06-15-2006 03:21 PM - edited 03-03-2019 01:01 PM
I need to configure QoS, and think what I am trying to do is very simple, but am starting to see cross-eyed when reading all of Cisco's documentation on ways to implement QoS. Could someone please point me in the right direction? Here is the story: We have 2 sites which are connected with a point-to-point T1. We have Cisco 2620 routers at each site. We have Catalyst 2950 switches at each site. We have phone switches at each site which are connected via IP. What I want to do is: I want to prioritize the switch ports that the phone switches connect to at each site, and I want the routers to recognize that marked traffic and give it priority. That's it. There must be a very simple way to do this. Help please! I am going to search thru other topics, too, to see if this has been posted before.

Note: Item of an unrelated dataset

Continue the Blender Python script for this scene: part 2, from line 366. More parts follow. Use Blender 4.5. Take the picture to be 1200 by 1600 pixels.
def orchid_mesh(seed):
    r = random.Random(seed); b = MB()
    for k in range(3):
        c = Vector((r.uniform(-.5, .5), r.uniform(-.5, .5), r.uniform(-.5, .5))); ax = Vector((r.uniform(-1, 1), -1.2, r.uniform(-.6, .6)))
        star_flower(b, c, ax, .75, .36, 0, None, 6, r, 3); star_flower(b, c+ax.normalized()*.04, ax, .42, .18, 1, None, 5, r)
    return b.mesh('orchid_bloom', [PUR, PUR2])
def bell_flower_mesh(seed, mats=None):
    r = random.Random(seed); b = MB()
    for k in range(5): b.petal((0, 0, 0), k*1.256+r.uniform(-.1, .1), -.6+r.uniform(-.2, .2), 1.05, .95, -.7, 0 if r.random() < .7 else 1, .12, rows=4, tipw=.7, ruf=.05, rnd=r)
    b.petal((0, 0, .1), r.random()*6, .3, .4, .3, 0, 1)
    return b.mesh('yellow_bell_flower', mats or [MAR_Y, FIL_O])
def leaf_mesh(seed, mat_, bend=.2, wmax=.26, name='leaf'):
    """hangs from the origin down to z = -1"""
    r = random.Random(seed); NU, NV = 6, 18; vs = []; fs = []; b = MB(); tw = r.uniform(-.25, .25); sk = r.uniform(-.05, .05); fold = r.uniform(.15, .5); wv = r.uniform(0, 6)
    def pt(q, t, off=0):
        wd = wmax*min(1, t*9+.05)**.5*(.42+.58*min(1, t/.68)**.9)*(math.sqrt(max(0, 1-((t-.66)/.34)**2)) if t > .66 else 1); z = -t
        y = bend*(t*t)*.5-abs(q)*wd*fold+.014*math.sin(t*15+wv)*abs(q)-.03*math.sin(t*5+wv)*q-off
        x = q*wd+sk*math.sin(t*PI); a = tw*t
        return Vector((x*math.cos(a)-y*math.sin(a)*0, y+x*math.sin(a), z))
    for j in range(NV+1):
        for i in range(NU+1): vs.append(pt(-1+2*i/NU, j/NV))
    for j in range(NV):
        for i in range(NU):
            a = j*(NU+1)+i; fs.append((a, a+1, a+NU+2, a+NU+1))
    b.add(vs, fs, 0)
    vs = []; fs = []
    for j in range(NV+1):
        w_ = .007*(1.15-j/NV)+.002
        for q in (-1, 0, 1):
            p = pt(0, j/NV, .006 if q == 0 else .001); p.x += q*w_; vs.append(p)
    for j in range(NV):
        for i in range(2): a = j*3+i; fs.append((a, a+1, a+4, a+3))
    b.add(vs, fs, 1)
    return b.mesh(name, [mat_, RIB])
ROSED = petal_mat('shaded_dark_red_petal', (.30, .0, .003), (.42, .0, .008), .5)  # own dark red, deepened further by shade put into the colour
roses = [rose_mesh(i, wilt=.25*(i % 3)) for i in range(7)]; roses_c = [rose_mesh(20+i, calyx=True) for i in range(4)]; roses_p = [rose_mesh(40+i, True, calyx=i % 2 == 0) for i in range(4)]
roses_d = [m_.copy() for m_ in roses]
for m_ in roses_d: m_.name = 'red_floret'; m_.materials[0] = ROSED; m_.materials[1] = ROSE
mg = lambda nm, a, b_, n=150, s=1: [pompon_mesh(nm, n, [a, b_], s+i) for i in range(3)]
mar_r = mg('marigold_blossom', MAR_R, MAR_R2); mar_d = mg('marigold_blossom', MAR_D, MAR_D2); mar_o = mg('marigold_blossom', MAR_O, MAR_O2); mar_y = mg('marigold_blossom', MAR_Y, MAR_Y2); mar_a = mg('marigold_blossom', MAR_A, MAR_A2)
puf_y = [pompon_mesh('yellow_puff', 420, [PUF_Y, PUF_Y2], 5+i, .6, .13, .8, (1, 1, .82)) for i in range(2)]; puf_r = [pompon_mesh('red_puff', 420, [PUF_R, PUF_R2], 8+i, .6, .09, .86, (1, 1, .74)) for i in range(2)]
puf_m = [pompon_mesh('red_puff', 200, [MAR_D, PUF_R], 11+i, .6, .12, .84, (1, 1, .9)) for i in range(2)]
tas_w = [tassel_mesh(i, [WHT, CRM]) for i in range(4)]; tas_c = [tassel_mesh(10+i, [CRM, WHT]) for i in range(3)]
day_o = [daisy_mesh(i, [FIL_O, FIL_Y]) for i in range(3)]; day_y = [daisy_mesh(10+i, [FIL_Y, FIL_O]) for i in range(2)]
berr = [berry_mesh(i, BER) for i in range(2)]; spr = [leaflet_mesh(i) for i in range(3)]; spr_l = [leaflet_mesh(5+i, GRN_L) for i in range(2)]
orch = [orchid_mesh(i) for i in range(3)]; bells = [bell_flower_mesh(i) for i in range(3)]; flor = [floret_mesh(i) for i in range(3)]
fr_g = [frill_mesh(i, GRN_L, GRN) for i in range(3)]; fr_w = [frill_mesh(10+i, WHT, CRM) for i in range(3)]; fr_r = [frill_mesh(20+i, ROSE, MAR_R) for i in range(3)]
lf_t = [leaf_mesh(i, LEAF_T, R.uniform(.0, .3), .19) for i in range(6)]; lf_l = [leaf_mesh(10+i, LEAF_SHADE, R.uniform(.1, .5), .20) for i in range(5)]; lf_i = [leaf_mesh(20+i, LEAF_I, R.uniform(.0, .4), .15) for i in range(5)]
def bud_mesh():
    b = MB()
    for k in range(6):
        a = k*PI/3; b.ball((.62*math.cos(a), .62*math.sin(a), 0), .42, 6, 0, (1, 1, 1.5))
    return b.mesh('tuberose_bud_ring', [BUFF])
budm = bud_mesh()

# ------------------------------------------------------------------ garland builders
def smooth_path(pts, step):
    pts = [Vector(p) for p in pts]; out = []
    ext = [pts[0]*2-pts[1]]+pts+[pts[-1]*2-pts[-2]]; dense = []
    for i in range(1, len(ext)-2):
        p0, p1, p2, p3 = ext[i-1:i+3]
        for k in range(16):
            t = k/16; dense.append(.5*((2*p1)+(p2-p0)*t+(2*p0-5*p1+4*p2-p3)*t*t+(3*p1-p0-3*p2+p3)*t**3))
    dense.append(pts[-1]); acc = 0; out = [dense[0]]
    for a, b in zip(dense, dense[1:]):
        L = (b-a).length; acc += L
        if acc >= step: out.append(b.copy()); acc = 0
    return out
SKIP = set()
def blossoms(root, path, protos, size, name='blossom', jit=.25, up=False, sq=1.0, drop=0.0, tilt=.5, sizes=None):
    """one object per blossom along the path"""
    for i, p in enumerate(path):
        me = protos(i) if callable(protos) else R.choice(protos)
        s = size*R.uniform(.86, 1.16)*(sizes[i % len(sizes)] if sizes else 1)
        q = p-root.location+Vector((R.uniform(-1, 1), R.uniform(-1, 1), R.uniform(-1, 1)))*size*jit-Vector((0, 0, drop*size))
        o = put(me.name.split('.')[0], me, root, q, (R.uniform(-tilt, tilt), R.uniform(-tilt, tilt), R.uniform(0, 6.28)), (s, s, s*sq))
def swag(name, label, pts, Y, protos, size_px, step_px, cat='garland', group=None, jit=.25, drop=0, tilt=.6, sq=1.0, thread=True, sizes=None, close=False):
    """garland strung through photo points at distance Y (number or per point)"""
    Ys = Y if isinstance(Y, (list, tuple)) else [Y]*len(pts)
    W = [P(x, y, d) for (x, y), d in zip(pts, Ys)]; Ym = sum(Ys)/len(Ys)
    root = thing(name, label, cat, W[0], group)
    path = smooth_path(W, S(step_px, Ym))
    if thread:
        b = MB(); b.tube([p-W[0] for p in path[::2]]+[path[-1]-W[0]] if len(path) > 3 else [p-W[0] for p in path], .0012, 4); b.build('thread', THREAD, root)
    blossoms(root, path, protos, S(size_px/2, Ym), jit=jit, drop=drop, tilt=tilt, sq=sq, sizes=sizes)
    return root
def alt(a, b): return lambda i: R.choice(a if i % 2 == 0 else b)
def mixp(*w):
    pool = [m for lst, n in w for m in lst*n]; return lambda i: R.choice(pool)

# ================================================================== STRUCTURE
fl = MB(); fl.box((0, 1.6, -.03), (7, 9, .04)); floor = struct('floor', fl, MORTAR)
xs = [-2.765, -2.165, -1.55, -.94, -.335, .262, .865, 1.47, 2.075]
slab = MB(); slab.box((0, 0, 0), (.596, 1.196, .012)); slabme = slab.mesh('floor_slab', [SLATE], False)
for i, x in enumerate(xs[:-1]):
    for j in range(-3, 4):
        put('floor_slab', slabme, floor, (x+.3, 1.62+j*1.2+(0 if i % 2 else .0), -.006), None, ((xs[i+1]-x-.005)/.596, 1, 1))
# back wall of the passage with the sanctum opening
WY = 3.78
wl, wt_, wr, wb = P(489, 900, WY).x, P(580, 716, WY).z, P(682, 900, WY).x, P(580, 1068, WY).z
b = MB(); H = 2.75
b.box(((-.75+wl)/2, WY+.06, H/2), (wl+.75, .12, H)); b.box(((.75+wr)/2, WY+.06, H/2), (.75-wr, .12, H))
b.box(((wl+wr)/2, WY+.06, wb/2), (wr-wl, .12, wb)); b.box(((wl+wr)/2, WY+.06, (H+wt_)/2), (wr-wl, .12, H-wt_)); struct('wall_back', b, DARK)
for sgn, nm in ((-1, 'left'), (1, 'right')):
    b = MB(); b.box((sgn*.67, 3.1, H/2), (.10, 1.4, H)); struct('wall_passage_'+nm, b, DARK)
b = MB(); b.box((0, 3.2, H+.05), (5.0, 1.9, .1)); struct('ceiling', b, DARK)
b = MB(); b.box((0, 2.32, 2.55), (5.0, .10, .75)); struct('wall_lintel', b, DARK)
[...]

Much appreciation for any help!!!
Steve
06-15-2006 03:59 PM
Hello Steve,
I too think QOS is a really hard job.
But, tell me are those cisco ip phones?
if so,
easy set up on the 2950 would be:
cdp enable
mls qos trust device cisco-phone
mls qos trust cos
and on the routers would be something like:
ip cef
class-map match-all voiceip
match ip precedence 5
policy-map policy1
class voiceip
priority #
interface fa0
service-policy output policy1
Hope this help a bit,
Vlad
06-16-2006 02:37 AM
Dont forget to also mark your signalling traffic
class-map match-all sig
match ip precedence 3
06-16-2006 06:45 AM
Hi Vlad,
Actually, they are NEC phone switches. The phones themselves are regular digital units, it is the actual switches themselves which communicate via TCP/IP. That is what makes me think it shouldn't be all that hard. What I have tried is setting the cos to 5 on the ports the NEC switches connect to on our Catalyst 2950s. The router part is what confuses me, so the router config sample you said looks helpful. I will give it a try. Thank you for your response!
Steve
06-22-2006 10:45 AM
Hi Steve,
If you want to read about it, look up Low Latency Queuing, which Vlad gave you an example of above. For signalling traffic, you would use Class Based Weighted Fair Queuing, which is configured just like LLQ except it uses the bandwidth instead of the priority command. There used to be a limit of how much traffic could be assigned to the priority queue, 70 or 75% if I remember correctly.